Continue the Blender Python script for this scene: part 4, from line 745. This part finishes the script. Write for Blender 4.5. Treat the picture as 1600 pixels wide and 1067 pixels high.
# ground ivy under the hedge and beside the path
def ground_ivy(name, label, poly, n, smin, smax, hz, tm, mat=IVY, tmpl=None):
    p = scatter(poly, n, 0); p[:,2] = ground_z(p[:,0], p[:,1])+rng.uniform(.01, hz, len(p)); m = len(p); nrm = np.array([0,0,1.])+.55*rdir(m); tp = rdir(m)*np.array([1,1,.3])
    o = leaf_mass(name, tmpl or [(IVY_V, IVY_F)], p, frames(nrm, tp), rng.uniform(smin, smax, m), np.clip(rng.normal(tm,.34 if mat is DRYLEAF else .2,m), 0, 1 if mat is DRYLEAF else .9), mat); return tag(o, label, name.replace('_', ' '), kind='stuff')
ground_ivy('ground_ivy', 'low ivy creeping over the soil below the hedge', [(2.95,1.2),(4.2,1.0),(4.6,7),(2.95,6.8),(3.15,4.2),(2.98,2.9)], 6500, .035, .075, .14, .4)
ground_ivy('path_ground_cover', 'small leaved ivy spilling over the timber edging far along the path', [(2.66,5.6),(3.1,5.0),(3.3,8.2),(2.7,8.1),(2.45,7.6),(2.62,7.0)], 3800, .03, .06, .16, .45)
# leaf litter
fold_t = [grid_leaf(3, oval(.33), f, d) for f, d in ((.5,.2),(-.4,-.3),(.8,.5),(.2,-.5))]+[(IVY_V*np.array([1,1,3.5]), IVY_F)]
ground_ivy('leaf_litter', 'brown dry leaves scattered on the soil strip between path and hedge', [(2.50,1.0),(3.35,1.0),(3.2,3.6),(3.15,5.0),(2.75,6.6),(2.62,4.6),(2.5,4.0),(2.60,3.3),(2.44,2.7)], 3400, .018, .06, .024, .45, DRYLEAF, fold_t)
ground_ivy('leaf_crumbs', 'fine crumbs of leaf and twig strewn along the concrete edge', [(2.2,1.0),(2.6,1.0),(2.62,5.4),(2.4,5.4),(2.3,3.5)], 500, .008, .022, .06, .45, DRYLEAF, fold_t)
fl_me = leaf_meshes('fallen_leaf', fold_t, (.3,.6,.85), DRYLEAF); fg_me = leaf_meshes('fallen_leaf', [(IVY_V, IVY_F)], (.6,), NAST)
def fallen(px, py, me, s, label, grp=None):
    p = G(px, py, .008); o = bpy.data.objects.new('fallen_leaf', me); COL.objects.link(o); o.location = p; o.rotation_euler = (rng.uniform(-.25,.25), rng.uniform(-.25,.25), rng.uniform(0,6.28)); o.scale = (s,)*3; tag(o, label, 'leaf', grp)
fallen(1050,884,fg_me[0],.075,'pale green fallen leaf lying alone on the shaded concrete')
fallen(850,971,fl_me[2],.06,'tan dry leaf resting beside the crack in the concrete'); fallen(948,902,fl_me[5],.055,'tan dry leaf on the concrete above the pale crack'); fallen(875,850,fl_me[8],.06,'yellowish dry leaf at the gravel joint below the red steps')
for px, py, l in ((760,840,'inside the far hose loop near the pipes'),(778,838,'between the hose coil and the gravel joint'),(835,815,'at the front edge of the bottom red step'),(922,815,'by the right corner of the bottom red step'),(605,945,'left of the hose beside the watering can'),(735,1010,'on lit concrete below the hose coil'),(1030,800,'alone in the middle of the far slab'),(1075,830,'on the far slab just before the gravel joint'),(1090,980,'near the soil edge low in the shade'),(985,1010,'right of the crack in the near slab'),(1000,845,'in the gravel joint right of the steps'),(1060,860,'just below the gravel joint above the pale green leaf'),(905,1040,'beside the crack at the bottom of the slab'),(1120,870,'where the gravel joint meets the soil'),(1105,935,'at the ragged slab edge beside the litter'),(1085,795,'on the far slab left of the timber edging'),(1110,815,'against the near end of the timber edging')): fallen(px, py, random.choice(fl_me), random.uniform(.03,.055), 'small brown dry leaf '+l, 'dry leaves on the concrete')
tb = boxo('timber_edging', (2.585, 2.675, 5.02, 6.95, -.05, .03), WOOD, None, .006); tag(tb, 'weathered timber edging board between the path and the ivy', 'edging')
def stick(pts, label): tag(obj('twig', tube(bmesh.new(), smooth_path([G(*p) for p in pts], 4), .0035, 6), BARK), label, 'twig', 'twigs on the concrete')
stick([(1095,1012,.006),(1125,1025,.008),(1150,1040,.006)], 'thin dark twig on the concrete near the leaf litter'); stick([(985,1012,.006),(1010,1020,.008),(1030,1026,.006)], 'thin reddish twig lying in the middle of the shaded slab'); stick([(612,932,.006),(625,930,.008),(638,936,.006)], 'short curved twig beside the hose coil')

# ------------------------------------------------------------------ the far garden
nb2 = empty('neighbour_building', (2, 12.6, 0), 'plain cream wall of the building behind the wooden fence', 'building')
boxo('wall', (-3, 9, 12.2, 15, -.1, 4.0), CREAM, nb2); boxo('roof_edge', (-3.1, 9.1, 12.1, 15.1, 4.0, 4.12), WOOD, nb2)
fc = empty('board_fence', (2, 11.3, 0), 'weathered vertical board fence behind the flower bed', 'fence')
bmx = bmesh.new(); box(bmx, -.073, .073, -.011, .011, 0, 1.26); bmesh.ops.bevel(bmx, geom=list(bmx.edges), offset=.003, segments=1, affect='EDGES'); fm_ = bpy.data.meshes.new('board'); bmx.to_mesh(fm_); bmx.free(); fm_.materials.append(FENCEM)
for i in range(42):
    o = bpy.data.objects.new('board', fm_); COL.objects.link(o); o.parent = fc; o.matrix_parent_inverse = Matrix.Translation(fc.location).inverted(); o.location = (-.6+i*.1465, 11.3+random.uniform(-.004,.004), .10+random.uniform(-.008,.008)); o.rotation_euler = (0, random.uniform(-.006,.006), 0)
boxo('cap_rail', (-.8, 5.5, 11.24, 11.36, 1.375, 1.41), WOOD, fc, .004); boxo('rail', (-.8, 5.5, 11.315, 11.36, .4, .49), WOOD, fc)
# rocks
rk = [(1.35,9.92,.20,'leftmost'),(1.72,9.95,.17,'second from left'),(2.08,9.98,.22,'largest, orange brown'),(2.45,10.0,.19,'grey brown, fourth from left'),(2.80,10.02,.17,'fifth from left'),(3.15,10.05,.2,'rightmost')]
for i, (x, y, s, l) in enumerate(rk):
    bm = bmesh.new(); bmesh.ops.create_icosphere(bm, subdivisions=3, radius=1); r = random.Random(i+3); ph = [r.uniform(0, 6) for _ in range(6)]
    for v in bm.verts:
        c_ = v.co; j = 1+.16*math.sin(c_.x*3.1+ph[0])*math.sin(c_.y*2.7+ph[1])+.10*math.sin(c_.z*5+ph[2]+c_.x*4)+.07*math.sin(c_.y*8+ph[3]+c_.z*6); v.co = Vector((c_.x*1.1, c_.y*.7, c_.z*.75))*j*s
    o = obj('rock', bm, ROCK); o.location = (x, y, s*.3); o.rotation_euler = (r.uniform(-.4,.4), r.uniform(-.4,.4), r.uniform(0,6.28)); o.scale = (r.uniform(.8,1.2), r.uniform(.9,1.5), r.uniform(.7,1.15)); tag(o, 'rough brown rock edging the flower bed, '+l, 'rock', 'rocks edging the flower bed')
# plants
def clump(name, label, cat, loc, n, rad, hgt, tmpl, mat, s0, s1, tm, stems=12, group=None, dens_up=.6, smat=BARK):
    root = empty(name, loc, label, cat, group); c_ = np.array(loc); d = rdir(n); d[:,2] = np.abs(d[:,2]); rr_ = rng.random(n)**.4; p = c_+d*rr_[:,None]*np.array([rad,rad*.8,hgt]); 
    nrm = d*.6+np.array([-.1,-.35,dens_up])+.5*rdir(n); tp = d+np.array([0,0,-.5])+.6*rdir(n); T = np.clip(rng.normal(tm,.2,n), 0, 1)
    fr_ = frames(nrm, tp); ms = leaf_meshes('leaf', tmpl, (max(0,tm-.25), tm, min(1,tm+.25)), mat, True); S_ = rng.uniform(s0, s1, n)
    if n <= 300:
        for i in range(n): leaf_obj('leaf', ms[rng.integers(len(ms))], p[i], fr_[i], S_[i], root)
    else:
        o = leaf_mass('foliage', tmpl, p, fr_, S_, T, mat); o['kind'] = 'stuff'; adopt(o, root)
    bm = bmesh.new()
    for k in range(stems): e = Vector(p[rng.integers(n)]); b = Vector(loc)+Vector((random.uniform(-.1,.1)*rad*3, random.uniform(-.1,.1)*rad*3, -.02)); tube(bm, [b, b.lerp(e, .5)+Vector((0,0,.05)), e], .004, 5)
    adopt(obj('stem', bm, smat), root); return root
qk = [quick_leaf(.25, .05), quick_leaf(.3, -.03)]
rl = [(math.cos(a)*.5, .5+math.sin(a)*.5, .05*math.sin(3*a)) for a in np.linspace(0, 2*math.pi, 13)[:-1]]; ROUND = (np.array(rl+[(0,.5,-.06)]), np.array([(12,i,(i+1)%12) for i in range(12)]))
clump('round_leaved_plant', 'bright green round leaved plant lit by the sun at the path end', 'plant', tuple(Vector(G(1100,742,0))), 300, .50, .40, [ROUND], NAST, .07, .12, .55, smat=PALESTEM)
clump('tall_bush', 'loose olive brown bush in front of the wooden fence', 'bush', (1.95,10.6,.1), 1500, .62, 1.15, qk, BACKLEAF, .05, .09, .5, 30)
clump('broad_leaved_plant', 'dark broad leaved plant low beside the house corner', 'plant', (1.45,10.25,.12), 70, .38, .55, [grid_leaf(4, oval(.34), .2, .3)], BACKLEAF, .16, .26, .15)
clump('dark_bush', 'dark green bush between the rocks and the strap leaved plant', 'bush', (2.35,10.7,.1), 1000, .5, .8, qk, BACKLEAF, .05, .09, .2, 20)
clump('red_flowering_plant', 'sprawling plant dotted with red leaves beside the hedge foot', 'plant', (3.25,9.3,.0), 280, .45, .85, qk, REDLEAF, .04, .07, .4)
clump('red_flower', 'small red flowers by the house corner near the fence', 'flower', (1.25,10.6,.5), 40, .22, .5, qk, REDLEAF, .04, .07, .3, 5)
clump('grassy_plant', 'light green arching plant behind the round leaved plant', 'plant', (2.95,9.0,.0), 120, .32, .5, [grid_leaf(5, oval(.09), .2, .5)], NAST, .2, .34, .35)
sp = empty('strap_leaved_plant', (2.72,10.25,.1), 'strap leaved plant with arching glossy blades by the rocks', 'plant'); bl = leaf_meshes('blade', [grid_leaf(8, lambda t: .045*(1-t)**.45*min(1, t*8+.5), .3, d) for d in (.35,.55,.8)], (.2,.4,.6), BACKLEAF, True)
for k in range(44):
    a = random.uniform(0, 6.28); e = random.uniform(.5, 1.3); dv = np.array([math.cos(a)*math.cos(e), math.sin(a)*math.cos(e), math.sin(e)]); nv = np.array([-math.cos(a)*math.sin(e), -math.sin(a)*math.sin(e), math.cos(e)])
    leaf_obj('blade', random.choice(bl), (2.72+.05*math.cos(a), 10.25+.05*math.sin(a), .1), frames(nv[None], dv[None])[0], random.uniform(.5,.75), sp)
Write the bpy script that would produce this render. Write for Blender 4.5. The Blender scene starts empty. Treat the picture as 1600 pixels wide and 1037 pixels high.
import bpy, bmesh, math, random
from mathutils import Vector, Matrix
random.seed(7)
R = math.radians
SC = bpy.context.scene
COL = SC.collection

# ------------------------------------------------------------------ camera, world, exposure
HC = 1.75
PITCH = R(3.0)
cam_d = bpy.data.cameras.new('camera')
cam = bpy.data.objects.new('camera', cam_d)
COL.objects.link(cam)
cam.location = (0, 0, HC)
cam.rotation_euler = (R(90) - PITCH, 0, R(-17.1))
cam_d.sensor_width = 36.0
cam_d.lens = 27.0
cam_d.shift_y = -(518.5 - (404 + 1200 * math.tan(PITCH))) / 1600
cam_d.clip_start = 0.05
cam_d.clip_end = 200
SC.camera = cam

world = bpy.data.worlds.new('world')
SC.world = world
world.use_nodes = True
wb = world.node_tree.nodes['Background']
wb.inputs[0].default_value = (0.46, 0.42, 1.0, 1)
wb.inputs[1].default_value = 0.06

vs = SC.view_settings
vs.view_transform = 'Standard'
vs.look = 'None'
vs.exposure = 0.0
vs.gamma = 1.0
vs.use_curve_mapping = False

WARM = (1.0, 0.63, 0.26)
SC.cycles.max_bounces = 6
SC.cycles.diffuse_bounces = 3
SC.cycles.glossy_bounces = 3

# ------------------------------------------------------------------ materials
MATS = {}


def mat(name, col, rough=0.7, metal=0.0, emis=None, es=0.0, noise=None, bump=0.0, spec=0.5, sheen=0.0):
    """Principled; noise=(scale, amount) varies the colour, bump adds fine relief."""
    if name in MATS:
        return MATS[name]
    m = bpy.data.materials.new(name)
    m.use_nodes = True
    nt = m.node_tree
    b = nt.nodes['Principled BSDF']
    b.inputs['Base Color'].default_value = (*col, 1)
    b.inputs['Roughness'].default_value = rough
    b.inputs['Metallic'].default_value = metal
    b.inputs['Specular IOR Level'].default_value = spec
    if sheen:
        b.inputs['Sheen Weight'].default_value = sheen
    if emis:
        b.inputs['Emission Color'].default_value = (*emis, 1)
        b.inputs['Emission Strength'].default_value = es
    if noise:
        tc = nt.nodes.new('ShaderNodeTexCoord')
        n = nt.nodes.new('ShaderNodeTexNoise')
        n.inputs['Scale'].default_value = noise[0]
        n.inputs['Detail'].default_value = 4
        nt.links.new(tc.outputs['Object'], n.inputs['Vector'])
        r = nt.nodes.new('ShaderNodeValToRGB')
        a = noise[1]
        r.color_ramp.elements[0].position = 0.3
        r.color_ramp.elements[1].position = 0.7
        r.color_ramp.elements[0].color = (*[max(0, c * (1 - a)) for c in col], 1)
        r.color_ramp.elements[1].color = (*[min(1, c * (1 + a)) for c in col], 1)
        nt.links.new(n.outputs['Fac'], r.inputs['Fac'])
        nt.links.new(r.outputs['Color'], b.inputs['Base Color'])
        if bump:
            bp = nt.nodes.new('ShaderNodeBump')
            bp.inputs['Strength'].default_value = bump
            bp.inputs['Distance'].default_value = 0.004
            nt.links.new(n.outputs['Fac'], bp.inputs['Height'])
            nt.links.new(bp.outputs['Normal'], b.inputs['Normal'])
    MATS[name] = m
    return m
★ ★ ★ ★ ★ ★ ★
■ What to do: Give only the number of lines in the listing above that include the string "Blender".

■ The solution: 2